In article <1991Jun18.124231.11599@grebyn.com> schultz@grebyn.com (Ronald Schultz) writes:

   For the object naive, this conference I believe was a waste 
   of conference dollars.  The attendees did not even receive a 
   conference proceedings.  

I believe that's typical for this kind of conference.  It's not like
an academic conference.  It's more like a trade show with seminars and
panels.  Things like Object World are often specifically addressed to
people with relatively less technical background, rather than to the
kind of people who would benefit from the kind of academic conferences
that issue conference proceedings.  It sounds to me as if you were
overqualified for Object World.  On the other hand, I agree that these
conferences are often oversold, as if you can just wander in, get all
the answers to all the hard real-world management questions, and
wander back out.

					 The real force of 
   object technology, at least in the commercial marketplace, 
   seems a minimum of three to five years away.

If you mean that there's likely to be substantially wider use of
object technology in three to five years than there is now, I agree
with that.  Despite the usual characterization of the computer world
as being "fast-paced", it takes a lot of time for new ideas to spread
all around.

dlw@odi.com (Dan Weinreb) (06/19/91)

By the way, thank you for posting the review of the conference.  I'd
be interested in reading peoples' reviews of conferences in general.

klimas@iccgcc.decnet.ab.com (06/20/91)

In article <1991Jun18.124231.11599@grebyn.com>, schultz@grebyn.com (Ronald Schultz) writes:
> 
> Trip Report for Object-World
> San Francisco - June 3-7
> Prepared by Ron Schultz

...stuff deleted...

> At the point 
> attendance exceeded 2000 TCP-IP and OSI were what could be 
> considered mainstream.  Object World attendance seemed less 
> than 400 people, yet I was told by the show staff that 
> registered attendance was over 2500.  The real force of 
> object technology, at least in the commercial marketplace, 
> seems a minimum of three to five years away.
> 
> I would like to hear other people's comments about Object World.
> Thanx.
	I think a more realistic barometer of the technology's growth
	is OOPSLA which does do exceedingly well with over 2000 attendees
	last fall (and IBM folk were session chairs).  I think a lot of OOP
	practitioners are saving their "recesionized" OOP travel budgets 
	for that event.

lyons@srg (Don R. Lyons x4811) (06/21/91)

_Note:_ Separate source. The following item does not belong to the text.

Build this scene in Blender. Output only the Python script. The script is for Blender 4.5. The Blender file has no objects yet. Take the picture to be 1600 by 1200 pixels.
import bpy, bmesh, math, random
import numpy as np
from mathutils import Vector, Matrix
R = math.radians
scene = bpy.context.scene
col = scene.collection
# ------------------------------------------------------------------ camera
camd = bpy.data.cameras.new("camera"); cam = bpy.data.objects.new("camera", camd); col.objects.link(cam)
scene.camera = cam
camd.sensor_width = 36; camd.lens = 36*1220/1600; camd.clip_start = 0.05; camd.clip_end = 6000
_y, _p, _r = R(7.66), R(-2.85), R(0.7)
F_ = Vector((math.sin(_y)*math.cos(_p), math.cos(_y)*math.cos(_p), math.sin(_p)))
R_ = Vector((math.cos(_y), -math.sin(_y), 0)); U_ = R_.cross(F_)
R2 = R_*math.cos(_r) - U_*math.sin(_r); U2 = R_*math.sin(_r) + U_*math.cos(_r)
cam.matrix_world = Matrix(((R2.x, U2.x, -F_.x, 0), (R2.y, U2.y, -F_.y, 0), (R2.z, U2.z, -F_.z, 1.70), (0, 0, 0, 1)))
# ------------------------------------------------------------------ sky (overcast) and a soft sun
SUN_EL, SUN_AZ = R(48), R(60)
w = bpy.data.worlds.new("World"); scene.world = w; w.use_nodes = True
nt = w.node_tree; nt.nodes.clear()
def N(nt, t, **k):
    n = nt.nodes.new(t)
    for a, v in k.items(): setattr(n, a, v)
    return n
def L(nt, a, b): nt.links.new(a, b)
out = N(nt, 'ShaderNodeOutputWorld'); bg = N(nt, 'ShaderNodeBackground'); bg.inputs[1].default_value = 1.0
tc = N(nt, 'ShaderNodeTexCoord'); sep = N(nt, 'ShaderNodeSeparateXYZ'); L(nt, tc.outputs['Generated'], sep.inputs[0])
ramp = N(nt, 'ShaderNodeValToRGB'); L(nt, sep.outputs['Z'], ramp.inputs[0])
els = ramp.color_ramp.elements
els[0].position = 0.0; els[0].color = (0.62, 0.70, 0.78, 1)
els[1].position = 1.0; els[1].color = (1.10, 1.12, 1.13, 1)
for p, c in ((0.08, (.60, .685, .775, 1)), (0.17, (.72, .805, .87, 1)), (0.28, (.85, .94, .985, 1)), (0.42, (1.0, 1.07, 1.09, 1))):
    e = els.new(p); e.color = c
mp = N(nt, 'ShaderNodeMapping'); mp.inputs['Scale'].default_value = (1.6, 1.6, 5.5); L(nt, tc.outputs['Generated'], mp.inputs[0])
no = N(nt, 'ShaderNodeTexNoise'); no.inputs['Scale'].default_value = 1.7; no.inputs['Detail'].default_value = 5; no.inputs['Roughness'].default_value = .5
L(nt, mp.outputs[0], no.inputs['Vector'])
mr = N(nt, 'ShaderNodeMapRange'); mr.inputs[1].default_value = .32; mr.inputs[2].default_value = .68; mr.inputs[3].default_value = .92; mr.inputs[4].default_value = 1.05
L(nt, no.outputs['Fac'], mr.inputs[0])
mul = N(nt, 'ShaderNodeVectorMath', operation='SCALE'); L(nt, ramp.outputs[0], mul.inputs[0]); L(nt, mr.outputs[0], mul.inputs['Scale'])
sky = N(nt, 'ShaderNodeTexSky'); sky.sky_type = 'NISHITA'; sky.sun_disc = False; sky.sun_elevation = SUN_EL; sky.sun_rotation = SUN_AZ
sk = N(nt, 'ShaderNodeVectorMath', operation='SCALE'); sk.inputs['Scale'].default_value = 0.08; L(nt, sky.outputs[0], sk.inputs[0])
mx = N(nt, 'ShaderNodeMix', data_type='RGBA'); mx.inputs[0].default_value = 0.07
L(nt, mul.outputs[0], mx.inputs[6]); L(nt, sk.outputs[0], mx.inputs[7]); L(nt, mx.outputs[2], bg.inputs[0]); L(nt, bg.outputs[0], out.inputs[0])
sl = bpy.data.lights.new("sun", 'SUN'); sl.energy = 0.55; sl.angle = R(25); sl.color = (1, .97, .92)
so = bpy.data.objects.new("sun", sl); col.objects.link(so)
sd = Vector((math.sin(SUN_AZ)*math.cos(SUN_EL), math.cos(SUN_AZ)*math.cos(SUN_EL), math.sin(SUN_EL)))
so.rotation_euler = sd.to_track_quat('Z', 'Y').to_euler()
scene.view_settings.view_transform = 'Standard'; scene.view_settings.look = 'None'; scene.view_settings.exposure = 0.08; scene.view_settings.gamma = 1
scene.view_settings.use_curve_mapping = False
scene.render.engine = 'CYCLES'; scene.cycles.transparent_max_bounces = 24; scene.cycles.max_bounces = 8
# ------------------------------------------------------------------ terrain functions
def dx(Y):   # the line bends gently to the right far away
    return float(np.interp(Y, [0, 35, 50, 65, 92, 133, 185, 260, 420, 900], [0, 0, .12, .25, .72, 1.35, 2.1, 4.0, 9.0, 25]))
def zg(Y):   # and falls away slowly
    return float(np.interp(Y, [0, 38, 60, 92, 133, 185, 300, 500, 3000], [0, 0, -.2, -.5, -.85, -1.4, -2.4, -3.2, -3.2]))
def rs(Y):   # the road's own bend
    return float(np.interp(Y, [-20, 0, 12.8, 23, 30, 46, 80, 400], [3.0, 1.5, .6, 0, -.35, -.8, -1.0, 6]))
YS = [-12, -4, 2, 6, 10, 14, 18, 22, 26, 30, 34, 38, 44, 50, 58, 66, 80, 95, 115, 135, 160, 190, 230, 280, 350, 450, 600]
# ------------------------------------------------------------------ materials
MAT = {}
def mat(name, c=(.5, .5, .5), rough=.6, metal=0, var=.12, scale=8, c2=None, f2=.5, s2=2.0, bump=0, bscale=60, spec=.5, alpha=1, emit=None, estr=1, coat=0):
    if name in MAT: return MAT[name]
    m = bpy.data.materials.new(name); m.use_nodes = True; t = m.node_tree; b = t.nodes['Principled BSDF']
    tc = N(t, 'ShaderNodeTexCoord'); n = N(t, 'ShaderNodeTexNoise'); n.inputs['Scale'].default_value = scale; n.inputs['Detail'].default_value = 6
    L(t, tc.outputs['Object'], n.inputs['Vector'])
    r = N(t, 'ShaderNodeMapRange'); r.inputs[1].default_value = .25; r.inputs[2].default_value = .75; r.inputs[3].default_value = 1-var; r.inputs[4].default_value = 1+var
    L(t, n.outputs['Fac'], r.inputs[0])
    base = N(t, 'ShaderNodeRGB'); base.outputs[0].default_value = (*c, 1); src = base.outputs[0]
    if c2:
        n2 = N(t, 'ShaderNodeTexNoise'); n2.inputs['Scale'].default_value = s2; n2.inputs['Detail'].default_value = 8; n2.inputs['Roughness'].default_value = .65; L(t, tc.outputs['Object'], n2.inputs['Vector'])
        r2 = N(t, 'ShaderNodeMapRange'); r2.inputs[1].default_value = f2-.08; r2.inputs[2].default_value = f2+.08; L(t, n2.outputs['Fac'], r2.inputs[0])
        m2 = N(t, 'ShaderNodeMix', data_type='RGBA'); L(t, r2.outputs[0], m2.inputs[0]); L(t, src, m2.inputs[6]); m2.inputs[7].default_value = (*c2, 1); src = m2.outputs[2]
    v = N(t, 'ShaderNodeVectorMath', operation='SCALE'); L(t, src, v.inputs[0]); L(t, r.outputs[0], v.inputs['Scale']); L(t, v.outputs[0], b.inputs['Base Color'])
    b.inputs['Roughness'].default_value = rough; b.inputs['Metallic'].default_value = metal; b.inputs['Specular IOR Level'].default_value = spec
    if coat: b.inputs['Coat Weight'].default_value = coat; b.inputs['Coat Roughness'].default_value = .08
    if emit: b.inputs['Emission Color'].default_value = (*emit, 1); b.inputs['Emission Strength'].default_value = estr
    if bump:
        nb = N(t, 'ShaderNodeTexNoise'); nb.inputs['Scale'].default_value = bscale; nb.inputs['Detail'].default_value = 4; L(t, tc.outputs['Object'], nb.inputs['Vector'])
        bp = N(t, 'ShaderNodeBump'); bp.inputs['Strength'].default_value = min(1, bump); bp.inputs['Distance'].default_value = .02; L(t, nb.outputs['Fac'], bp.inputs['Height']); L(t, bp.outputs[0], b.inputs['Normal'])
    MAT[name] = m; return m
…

In article <1991Jun20.101752.4921@iccgcc.decnet.ab.com> klimas@iccgcc.decnet.ab.com writes:
	   I think a more realistic barometer of the technology's growth
	   is OOPSLA which does do exceedingly well with over 2000 attendees
	   last fall (and IBM folk were session chairs).  I think a lot of OOP
	   practitioners are saving their "recesionized" OOP travel budgets 
	   for that event.

I went to OOPSLA last year and was disappointed. The conference,
in my opinion, was lacking practical information. Next year, I
hope OOPSLA spends more conference time on OO Design, OO Proj
Management, C++ ( that is "conference" and not 2 days of tutorials)
and less time on reseach papers discussing Smalltalk and CLOS.
		-don
--
Don R Lyons                          Any opinions expressed are my own.